Heavy on atmosphere as well as heavy-handed symbolism, “The Ballad of Jack and Rose” is an absorbing but strangely unconvincing new film by Rebecca Miller. Worst of all, it lacks a coherent narrative and strong dialogue as well, enough to sink a lesser work. To its credit, “Ballad” borrows the isolated atmosphere of Jane Campion’s beautiful “The Piano.” Yet Miller (the daughter of the late playwright Arthur Miller) fails to capture that film’s warm humanity and believability, instead falling for a series of cliched and absurdly conceived plot twists.

At its best, “Ballad” is gorgeously and sensitively filmed by acclaimed cinematographer Ellen Kuras. The film’s setting, an island off the coast of New England, lends itself to continual shots of surprising beauty. Miller expertly creates evocative moments out of graceful and fluid visuals, unanticipated but effective editing choices and a masterful use of music (Bob Dylan, Creedence Clearwater Revival and Nina Simone among others). But Miller’s obvious plot overpowers these mesmerizing attributes about half an hour into the film.

The film stars Daniel Day-Lewis, the brilliant method actor — and Miller’s husband — who acts here in only his second film in eight years. He plays Jack Slavin, an ex-hippie who’s the only remaining member of a commune founded in the ’60s. Jack, whose wife long ago abandoned him, lives in isolation with his young daughter Rose (the promising Camilla Belle), with no connection to the outside world besides occasional visits to the mainland.

Jack is a difficult character — at once hypocritical and elitist (he insults and threatens real estate developers) — and Day-Lewis nails him in all his complexities with effortless skill. Jack’s health issues (he suffered a heart attack several years earlier) provide a constantly ominous threat that complicates their life together.

It is apparent early in the film that Rose’s relationship with her father is unusual, if not outright disturbed. Rose, who was taken out of school at 11 and barely has had any human contact since then (not even television), latches onto her father with both filial and apparently sexual love. Her near-incestuous obsession leads her to repeatedly declare her intention to commit suicide when he dies, a promise that captures the film’s dire moroseness. To Belle’s credit, she is largely convincing in this ever-difficult role, though she occasionally exaggerates in the more emotionally fraught scenes.

On the other hand, Catherine Keener — who plays Jack’s lover Kathleen — is outright melodramatic, detracting painfully from the film. “Ballad” takes a terrible turn when she moves into Jack’s home, along with her teenage sons, in order to take care of the increasingly sick man. Kathleen’s boys provide Rose with her first contact with people her own age, introducing her to sex, drugs and other temptations. As expected, she lashes out against the woman who rapidly takes her place as the object of her father’s affections, and the results are nearly disastrous.

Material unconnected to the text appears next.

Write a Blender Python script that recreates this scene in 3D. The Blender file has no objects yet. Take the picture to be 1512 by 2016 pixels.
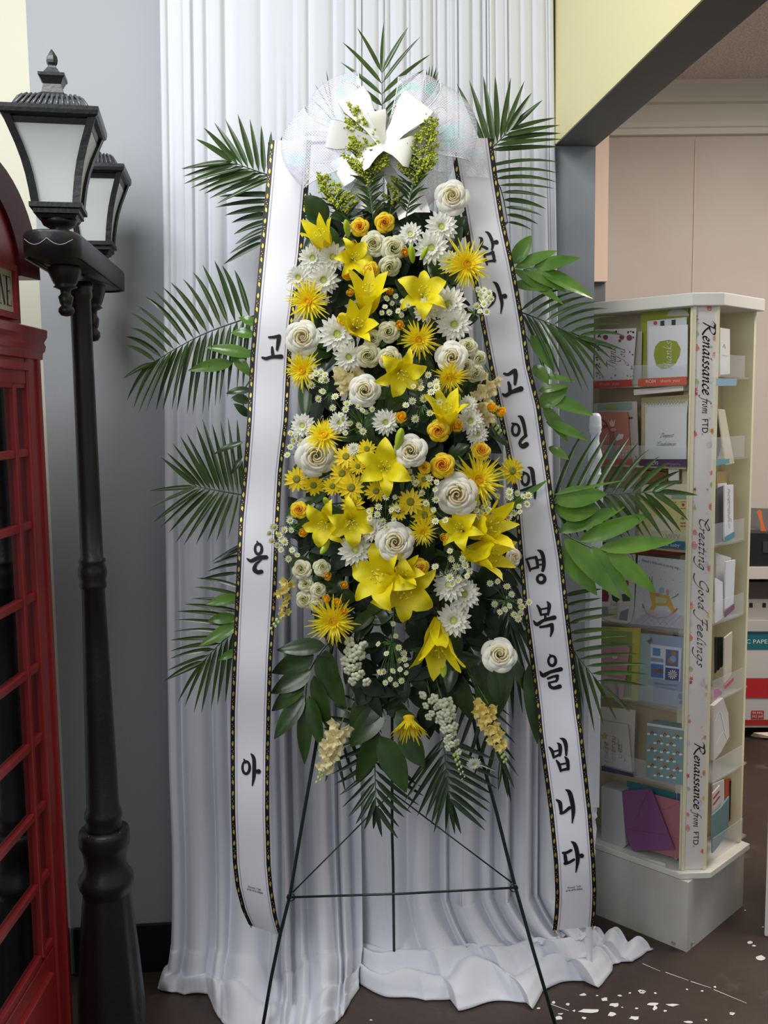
import bpy, bmesh, math, random
from mathutils import Vector, Matrix, Euler
random.seed(7)
PI = math.pi
SC = bpy.context.scene
COL = SC.collection
# ---------------------------------------------------------------- camera
FPX = 1900.0
CAMH = 1.45
cam_d = bpy.data.cameras.new('camera'); cam = bpy.data.objects.new('camera', cam_d); COL.objects.link(cam)
CM = Euler((PI/2 - math.atan(203/1900), 0, 0)).to_matrix() @ Matrix.Rotation(-0.012, 3, 'Z')
cam.matrix_world = Matrix.Translation((0, 0, CAMH)) @ CM.to_4x4()
cam_d.sensor_fit = 'VERTICAL'; cam_d.sensor_height = 36; cam_d.lens = 36*FPX/2016
cam_d.clip_start = 0.05
SC.camera = cam
CAMP = Vector((0, 0, CAMH))
# ---------------------------------------------------------------- light and exposure
W = bpy.data.worlds.new('world'); SC.world = W; W.use_nodes = True
bg = W.node_tree.nodes['Background']; bg.inputs[0].default_value = (0.90, 0.95, 1.0, 1); bg.inputs[1].default_value = 0.33
def area(name, loc, rot, sx, sy, power, col):
    l = bpy.data.lights.new(name, 'AREA'); l.shape = 'RECTANGLE'; l.size = sx; l.size_y = sy; l.energy = power; l.color = col
    o = bpy.data.objects.new(name, l); o.location = loc; o.rotation_euler = rot; COL.objects.link(o); return o
area('ceiling_light_near', (-0.75, 1.15, 2.85), (math.radians(10), math.radians(-12), 0), 0.9, 0.6, 27, (0.96, 0.98, 1.0))
area('shop_window_light', (-1.75, -1.1, 2.35), (math.radians(64), 0, math.radians(-38)), 2.0, 1.3, 44, (0.96, 0.98, 1.0))
area('ceiling_light_far', (1.9, 2.7, 2.85), (0, 0, 0), 1.2, 1.2, 62, (1.0, 0.90, 0.81))
SC.view_settings.view_transform = 'Standard'; SC.view_settings.look = 'None'
SC.view_settings.gamma = 1.0; SC.view_settings.use_curve_mapping = False
SC.view_settings.exposure = 0.0
# ---------------------------------------------------------------- photograph pixel (1512 x 2016) -> point at a real depth
def ray(x, y): return CM @ Vector(((x-756)/FPX, -(y-1008)/FPX, -1))
def P(x, y, Y):
    d = ray(x, y); return CAMP + d*(Y/d.y)
def F(x, y, z=0.0):
    d = ray(x, y); return CAMP + d*((z-CAMH)/d.z)
def on_plane(p0, n):
    p0 = Vector(p0); n = Vector(n).normalized()
    def f(x, y, off=0.0):
        d = ray(x, y); q = p0 + n*off
        return CAMP + d*((q-CAMP).dot(n)/d.dot(n))
    f.n = n
    return f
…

The heavy-handed themes of forbidden love, lust, temptation and innocence come to full fruition in the second half of the film, and Miller isn’t stingy with the religious imagery. Rose’s first sexual experience occurs on her bed as a snake slithers underneath. Kathleen, who is explicitly referred to as a “savior” early in the movie, obviously turns into a temptress who corrupts Jack and Rose’s relationship. Miller even uses a storm — destroying Rose’s tree house, an annoyingly overt symbol of her innocence — to signal the watershed moment when Kathleen and her children interrupt the calm of Jack and Rose’s lives.

In addition to her penchant for vulgar symbolism, Miller’s dialogue is often hackneyed, obvious and at worst pretentious. And the inconceivable plot twists at the film’s climax, involving Kathleen and her children, violently alienates the audience. A chase scene involving the snake is even unintentionally amusing, disrupting the mood of the film. Given the wonderfully reflective and atmospheric tone of the film, the amount of action Miller tries to cram into its end unnecessarily weighs it down.

Despite these gripes, there is a great deal to like about “The Ballad of Jack and Rose.” Miller is a talented director, and her pacing and visuals are perpetually superb. With the help of Day-Lewis’ quiet intensity and Belle’s star-making turn, she creates an engrossing world populated by two complex and believable characters with wonderful chemistry. If Miller had made the central narrative of her film less busy and more convincing, “Ballad” could have been a genuinely deep and profoundly affecting film.